The former president’s team went on to describe him in ways that defy the last five years of lived experience. In their version of events, Trump is a passionate believer in “law and order” because he’s said the words “law and order” aloud at so many rallies. They cast Trump’s months-long campaign to delegitimize the election results as a good-faith inquiry into election integrity, as if he were more Inspector Clouseau than Maximilien Robespierre. And they assured senators that when Trump told his supporters to “fight like hell” when marching on the Capitol, he meant that they should express their views in future elections—you know, the same plebiscites he’s spent the last year suggesting had been entirely undone by a massive national conspiracy against him.

Trump’s lawyers were not quite so foolish as to pretend the attack didn’t happen to a room full of direct witnesses. But they took some disingenuous steps to downplay its significance. “Clearly, there was no insurrection,” Castor remarked at one point, arguing that an insurrection involves taking over TV stations, seizing civil powers, and the like. An insurrection is typically defined as a violent uprising against the government. Storming the Capitol to stop Congress from confirming a president-elect’s victory falls squarely under that definition.

They also went to great lengths to frame the impeachment trial as “cancel culture,” a term used to obscure a person’s wrongdoing by focusing on the consequences they face for it. An impeachment trial is not “cancel culture,” of course. It’s a constitutional mechanism for accountability that protects the republic from the predations of corrupt and malevolent officials. But Trump’s lawyers tried to cast him as a First Amendment martyr instead. “This is ordinarily political rhetoric that is virtually indistinguishable from the language that has been used by people across the political spectrum for hundreds of years,” van der Veen told the senators. “Countless politicians have spoken of fighting for our principles.” Few of them can match Trump’s track record of encouraging violence, however.

After they rested their case, the senators moved into a question-and-answer phase. From there, Trump’s lawyers refused to engage with both reality and the underlying facts of the case, even in instances where it might have materially helped their client. “Exactly when did President Trump learn of the breach of the Capitol, and what specific actions did he take to bring the rioting to an end, and when did he take them?” asked Lisa Murkowski and Susan Collins, two senators who could conceivably vote to convict Trump. “Please be as detailed as possible.”

Trump’s lawyers blew them off in a remarkably blunt way. “The House managers have given us absolutely no evidence one way or another on that question,” van der Veen replied, before criticizing the managers for not conducting a full investigation. As Trump’s lawyer, he could have easily provided an answer. Had there been an answer that might have been advantageous for his client, van der Veen would have had a strong incentive to give it. But he conspicuously and consciously did not, leaving an ominous gap in Trump’s defense. His response only bolsters the case for calling witnesses to flesh out what Trump knew and when.

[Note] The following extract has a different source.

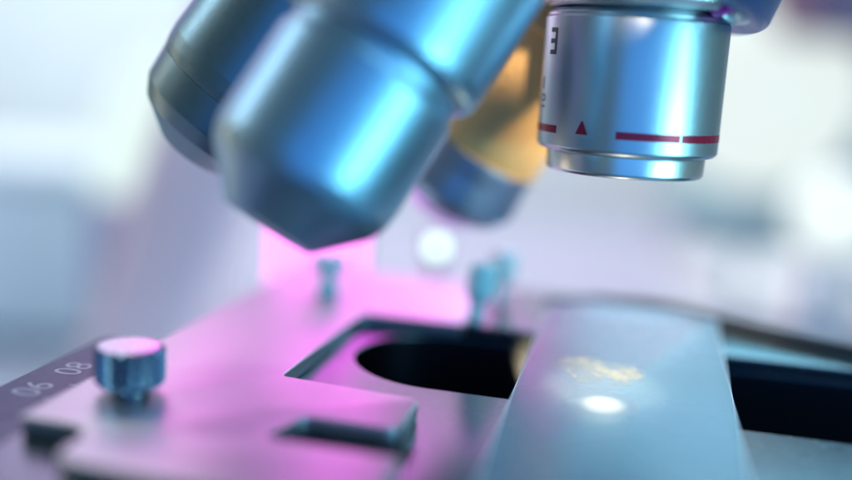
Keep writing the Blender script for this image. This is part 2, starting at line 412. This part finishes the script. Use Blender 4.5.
# ---- condenser in the stage opening
SC = uv(0.5, 119.5, 0)     # optical axis under the slide
cc = Vector((22.6, 115.2, 0))
cond = part('condenser', lathe(fillet([(0,-40),(30,-40),(31,-38),(31,-14),(28,-11),(22,-9.4),(20.5,-9.8),(20,-12),(10,-12.4),(9.5,-11.4),(7.5,-11.2),(7,-12),(0,-12.2)], .4), Vector((15,130,0)), up), M['well'])
part('condenser_ring', lathe(fillet([(22.3,-9.2),(23.5,-7.6),(25.2,-7.4),(26,-9),(25.6,-10.4)], .3), Vector((15,130,0)), up), M['darkst'], cond)

# ================================================================== GLASS SLIDE
ZN, ZB = .04, 2.02
def tilt(c):
    "lay a flat thing on the stage front and the holder's back arm"
    v = c.x*math.sin(A) + c.y*math.cos(A)
    return Vector((c.x, c.y, c.z + ZN + (v-80)/(138.4-80)*(ZB-ZN)))
SO = uv(0, 118, 1)
slide = thing('glass_slide', 'clear glass slide lying across the stage opening under the red-banded lens', 'glass slide', SO)
slab([uvl(round_poly([(-12.2,80),(12.9,80),(12.9,155.6),(-12.2,155.6)], .3, 3))], 0, 1.0, .08, M['glass'], 'glass_plate', slide, SO, tf=tilt)
rim_o = round_poly([(-12.2,80),(12.9,80),(12.9,155.6),(-12.2,155.6)], .3, 3)
rim_i = round_poly([(-12.08,80.12),(12.78,80.12),(12.78,155.48),(-12.08,155.48)], .2, 3)
slab([uvl(rim_o), uvl(rim_i)], 1.004, 1.024, .005, M['edge_glow'], 'edge_glow_strip', slide, SO, res=1, tf=tilt)  # glow of the glass edges painted as a thin white strip
def blob(px, py, rx, ry, amp, n=64):
    d = at(px, py, 1)-CAM; c = CAM + d*((2.3-CAM.z)/d.z)
    ph = [random.uniform(0, 6.28) for _ in range(6)]
    return [(c.x + rx*math.cos(t)*(1+amp*sum(math.sin((k+2)*t+ph[k])/(k+1.3) for k in range(6))),
             c.y + ry*math.sin(t)*(1+amp*sum(math.sin((k+2)*t+ph[k])/(k+1.3) for k in range(6)))) for t in [2*math.pi*i/n for i in range(n)]]
def film(name, outline, z, m):
    bm = bmesh.new(); lo = [bm.verts.new(tilt(Vector((x, y, z)))) for x, y in outline]
    bm.faces.new(lo)
    o = link(name, bm, m, slide, SO); return o
film('specimen', blob(601, 373, 4.6, 5.6, .16), 1.03, M['tissue'])
film('light_pool_film', blob(603, 402, 4.2, 4.4, .03), 1.035, M['light_pool'])

cb_pts = [on2(x, y, 3.1) for x, y in ((548,303),(575,302),(600,301),(660,307),(720,321),(780,336),(852,352),(930,372))]
def tube(pts, rad, n=16, sub=8):
    P_ = []
    for i in range(len(pts)-1):
        p0, p1, p2, p3 = pts[max(0,i-1)], pts[i], pts[i+1], pts[min(len(pts)-1,i+2)]
        for k in range(sub):
            t = k/sub; P_.append(.5*((2*p1)+(p2-p0)*t+(2*p0-5*p1+4*p2-p3)*t*t+(3*p1-p0-3*p2+p3)*t**3))
    P_.append(pts[-1]); b = bmesh.new(); rows = []
    for i, p in enumerate(P_):
        d = (P_[min(i+1,len(P_)-1)]-P_[max(0,i-1)]).normalized(); x = d.cross(up).normalized(); y = x.cross(d)
        rows.append([b.verts.new(p + rad*(math.cos(2*math.pi*k/n)*x+math.sin(2*math.pi*k/n)*y)) for k in range(n)])
    for a, c_ in zip(rows, rows[1:]):
        for k in range(n): b.faces.new((a[k], a[(k+1)%n], c_[(k+1)%n], c_[k]))
    b.faces.new(rows[0]); b.faces.new(rows[-1][::-1]); return b
cable = link('cable', tube(cb_pts, 1.0), M['rubber'], None, cb_pts[0])
cable['label'] = 'thin black cable curving across the back of the stage behind the glass slide'; cable['category'] = 'cable'

# ================================================================== LAMP BLOCK behind the front lens
lb = at(317, 292, 192); lx = at(317, 240, 192); lb.z = -40
lamp = thing('magenta_lamp', 'glowing pink magenta light bar upright behind the large slanting lens', 'lamp', Vector((lx.x, lx.y, -120)))
LO = Vector((lx.x, lx.y, -120))
W = 18; H = 25; zc = -6 + H/2
link('lamp_body', box(Vector((lx.x, lx.y+5, zc)), W+1, 6, H+1, .8), M['ledbody'], lamp, LO)
link('diffuser', box(Vector((lx.x, lx.y+1.0, zc)), W, 2.0, H, .6), M['pink_led'], lamp, LO)
link('stand', join(box(Vector((lx.x, lx.y+6, -64)), 5, 4, 112, .8), box(Vector((lx.x, lx.y+6, -118)), 34, 30, 4, 1.5)), M['ledbody'], lamp, LO)

# ================================================================== THE TABLE AND THE ROOM BEHIND
def structure(name, bm, m):
    o = link(name, bm, m, None, Vector((0,0,0)), smooth=False); o['kind'] = 'structure'; return o
def sheet(pts):
    b = bmesh.new(); b.faces.new([b.verts.new(Vector(p)) for p in pts]); return b
tabm = mat('pale_table_top', (.36,.37,.46), 0, .5, .05, .05, 20)
wallm = mat('pale_wall', (.72,.74,.76), 0, .8, .06, 0, 3)
structure('table', box(Vector((0, 500, -145)), 2400, 1700, 50, 4), tabm)
structure('wall', box(Vector((0, 1420, -300)), 4200, 40, 1120, 0), wallm)
structure('floor', sheet([(-2500,-2500,-850),(2500,-2500,-850),(2500,2500,-850),(-2500,2500,-850)]), mat('grey_floor', (.3,.32,.35), 0, .5, .1, 0, 5))

def on_table(px, py):
    d = at(px, py, 1)-CAM; return CAM + d*((-120-CAM.z)/d.z)
# pale blue box at the left
c = on_table(10, 350)
bx = thing('storage_box', 'blurred light blue storage box at the left behind the stage', 'box', c)
link('body', box(c+Vector((-45,60,45)), 210, 110, 84, 8), mat('light_blue_plastic', (.80,.90,.95), 0, .5), bx, c)
link('lid', box(c+Vector((-45,60,92)), 216, 116, 12, 4), mat('pale_blue_lid', (.88,.93,.95), 0, .5), bx, c)
link('foot_strip', box(c+Vector((-45,60,1.6)), 200, 100, 3.2, .5), mat('blue_rubber', (.04,.14,.24), 0, .6), bx, c)
# oval lamp
c = at(140, 130, 420)
ov = thing('oval_lamp', 'soft white oval lamp glowing left of the dark grey lens', 'lamp', Vector((c.x, c.y, -120)))
O = Vector((c.x, c.y, -120))
link('lamp_shade', lathe([(0,-34),(6,-33),(13,-26),(17,-12),(18,2),(16,18),(11,30),(5,35),(0,36)], c, Vector((.32,0,1)), n=64), emit('oval_lamp_shade', (.80,.97,.92), 1.0), ov, O)
link('pedestal', box(Vector((c.x-2, c.y, (c.z-28-120)/2)), 30, 30, c.z-28+120, 3), mat('mauve_plastic', (.42,.36,.50), 0, .5), ov, O)
# round globe lamps on the right
def globe(px, py, depth, rad, label, e, colr):
    c = at(px, py, depth); O = Vector((c.x, c.y, -120))
    t = thing('globe_lamp', label, 'lamp', O)
    b = bmesh.new(); bmesh.ops.create_uvsphere(b, u_segments=64, v_segments=32, radius=rad)
    for v in b.verts: v.co += c
    link('lamp_globe', b, emit('globe_glass', colr, e), t, O)
    hh = c.z+120-rad+2
    link('stem', join(lathe([(0,0),(4,0),(4,hh),(0,hh)], O, up, n=24), lathe(fillet([(0,0),(28,0),(30,2),(28,5),(0,6)],1), O, up, n=48)), M['ledbody'], t, O)
globe(762, 92, 520, 52, 'big round white lamp right of the red-banded lens', .88, (.90,1.0,.96))
globe(834, 214, 330, 15, 'small round white lamp at the right edge below the big one', 1.0, (.90,1.0,.98))
# white dish
c = on_table(770, 300)
d_ = thing('dish', 'wide white round dish on the table behind the stage at right', 'dish', c)
link('bowl', lathe(fillet([(0,1),(60,1),(74,7),(82,16),(80,16.5),(72,9),(58,3.6),(0,3.4)], 2), c, up, n=96), mat('white_ceramic', (.85,.88,.87), 0, .3), d_, c)
c = on_table(800, 262)
ins = thing('instrument', 'soft grey teal instrument housing between the two round white lamps', 'instrument', c)
link('housing', box(c+Vector((20,60,62)), 240, 130, 124, 22), mat('teal_grey_plastic', (.30,.46,.46), 0, .5), ins, c)
link('base_strip', box(c+Vector((20,60,1.5)), 220, 120, 3, .5), M['rubber'], ins, c)
# pink cap
c = on_table(675, 272)
cp = thing('bottle', 'small pink capped bottle standing on the table behind the slide', 'bottle', c)
link('bottle_body', lathe(fillet([(0,0),(9,0),(9.5,1),(9.5,14),(5,17),(0,17)], 1), c, up, n=48), mat('clear_plastic', (.7,.72,.78), 0, .3), cp, c)
link('cap', lathe(fillet([(0,17),(7,17),(7,27),(0,27)], .8), c, up, n=48), mat('pink_cap', (.6,.12,.38), 0, .4), cp, c)
# dark violet cabinet in the top right corner
c = at(822, 2, 430)
cb = thing('wall_cabinet', 'dark plum cabinet showing in the top right corner', 'cabinet', Vector((c.x+60, c.y+60, c.z)))
O = Vector((c.x+60, c.y+60, c.z))
link('cabinet_body', box(O+Vector((10,0,36)), 150, 120, 100, 6), mat('plum_paint', (.16,.05,.12), 0, .4), cb, O)
link('post', box(O+Vector((10,70,-120)), 20, 20, 420, 3), mat('plum_post', (.34,.28,.40), 0, .4), cb, O)

# ================================================================== LIGHTS
def area(name, loc, target, sx, sy, rad, colr):
    "area lamp of a given radiance; sizes in mm"
    l = bpy.data.lights.new(name, 'AREA'); l.shape = 'RECTANGLE'; l.size = sx*MM; l.size_y = sy*MM
    l.energy = rad*math.pi*(sx*MM)*(sy*MM)*1.0; l.color = colr
    o = bpy.data.objects.new(name, l); col.objects.link(o); o.location = Vector(loc)*MM
    o.rotation_euler = (Vector(target)-Vector(loc)).to_track_quat('-Z', 'Y').to_euler()
    return o
tgt = (10, 120, 30)
def polar(az, dist, z): return (24 + dist*math.cos(R(az)), 125 + dist*math.sin(R(az)), z)
area('blue_softbox', polar(-80, 380, 20), tgt, 520, 520, 1.05, (.01,.25,.85))
area('cyan_softbox', polar(-40, 360, 60), tgt, 190, 400, 2.0, (.06,.66,1.0))
area('white_strip', polar(-40, 350, 60), tgt, 36, 380, 4.2, (.70,.97,1.0))
area('cyan_low', polar(-43, 330, -80), tgt, 190, 190, 10.0, (.30,.86,1.0))  # extra lamp added for the highlight on the slanting lens
area('warm_strip', (-270, 200, 40), (0, 150, 40), 70, 220, 1.5, (1.0,.80,.55))
area('beige_strip', polar(-170, 300, 90), tgt, 22, 200, 1.0, (1.0,.95,.78))
area('back_blue_panel', (165, 400, 172), (35, 95, 0), 250, 160, 3.6, (.26,.70,.88))  # unseen panel added for blue reflections in slide and stage
area('slide_softbox', (190, 60, 300), (28, 120, 0), 190, 190, 3.8, (.28,.66,1.0))  # unseen overhead lamp added to brighten the slide haze
area('left_back_softbox', (-250, 430, 190), (-40, 110, 0), 230, 190, .7, (.52,.40,.95))  # unseen lamp added to tint scale strip and plate
area('magenta_top', (-30, 340, 112), (-4, 110, 0), 120, 100, 4.3, (1.0,.02,.80))
area('pink_softbox', (-104, 300, 92), (-20, 110, 0), 70, 90, 1.3, (1.0,.68,.95))  # unseen lamp added for pale pink reflections in the plate
area('wall_wash', (-250, 950, 900), (-150, 1400, 100), 900, 300, 9.0, (.98,1.0,.97))  # area lamps from here on are added to brighten and tint the room behind
area('wall_wash_right', (500, 950, 900), (500, 1400, 100), 900, 300, 4.0, (.84,1.0,.98))
area('left_fill', (-600, 700, 300), (-400, 1300, 0), 300, 400, 8.0, (.74,.92,1.0))
area('table_wash', (150, 700, 600), (150, 700, -120), 500, 500, 3.6, (.88,.98,1.0))
area('pink_wash', (60, 800, 180), (60, 800, -120), 420, 200, 2.2, (1.0,.55,.95))
area('side_fill', (-440, 240, 330), (-230, 620, -60), 160, 260, 9.0, (.70,.90,1.0))

def spot(name, loc, target, power, size_deg, colr, rad=.0006, blend=.15):
    l = bpy.data.lights.new(name, 'SPOT'); l.energy = power; l.spot_size = R(size_deg); l.color = colr
    l.shadow_soft_size = rad; l.spot_blend = blend
    o = bpy.data.objects.new(name, l); col.objects.link(o); o.location = Vector(loc)*MM
    o.rotation_euler = (Vector(target)-Vector(loc)).to_track_quat('-Z', 'Y').to_euler()
    return o
spot('warm_key', (27, -60, 92), (12, 148, 46), 4.0, 6.5, (1.0,.80,.52), rad=.004, blend=.6)  # added spot, only there to warm the gold lens
spot('warm_side', (300, 70, 52), (10, 149, 40), 8.5, 7.5, (1.0,.80,.52), rad=.006, blend=.6)  # second added spot for the same lens, from the right
d = at(603, 402, 1)-CAM; sp = CAM + d*((2.3-CAM.z)/d.z)
d = at(605, 374, 1)-CAM; sq = CAM + d*((2.3-CAM.z)/d.z)
spot('pool_spot', (24.0, 119.5, 25.7), sp, .06, 13.0, (1.0,.82,.54), rad=.0005, blend=1.0)  # spot added below the lens front to make the bright pool
spot('condenser_glow', sq+Vector((0,2,-12)), sq, .015, 64, (1.0,.84,.60))
spot('opening_glint_spot', (14, 124, -9), tuple(uv(-8, 139, -1.5)), .02, 50, (1.0,.78,.40))  # spot added inside the opening for a warm glint on its wall

w = bpy.data.worlds.new('World'); sc.world = w; w.use_nodes = True
bg = w.node_tree.nodes['Background']; bg.inputs['Color'].default_value = (.40,.66,.74,1); bg.inputs['Strength'].default_value = .22

# ================================================================== CAMERA
cam = bpy.data.cameras.new('camera'); co = bpy.data.objects.new('camera', cam); col.objects.link(co); sc.camera = co
cam.sensor_width = 36; cam.lens = FPX/852*36; cam.clip_start = .005; cam.clip_end = 50
mx = Matrix((RT, UP, -FW)).transposed().to_4x4(); mx.translation = CAM*MM; co.matrix_world = mx
cam.dof.use_dof = True; cam.dof.focus_distance = .1180; cam.dof.aperture_fstop = cam.lens/10.4
cam.dof.aperture_blades = 0

sc.view_settings.view_transform = 'Standard'; sc.view_settings.look = 'None'
sc.view_settings.exposure = 0; sc.view_settings.gamma = 1
sc.cycles.use_denoising = True
sc.cycles.use_adaptive_sampling = True; sc.cycles.adaptive_threshold = .02; sc.cycles.adaptive_min_samples = 48
sc.cycles.max_bounces = 7; sc.cycles.transparent_max_bounces = 12
sc.cycles.sample_clamp_indirect = 6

It’s possible that a majority of senators will vote in favor of Trump’s guilt, though they will almost certainly fall short of the two-thirds margin necessary to convict him. If Republican senators possessed any self-respect, either for themselves or their institution, they would be more willing to convict Trump after his legal team’s disingenuous presentation to them today. Unfortunately, the country is not that lucky. And so Trump, the eternal victim who never actually seems to get victimized, will avoid consequences for his actions once more.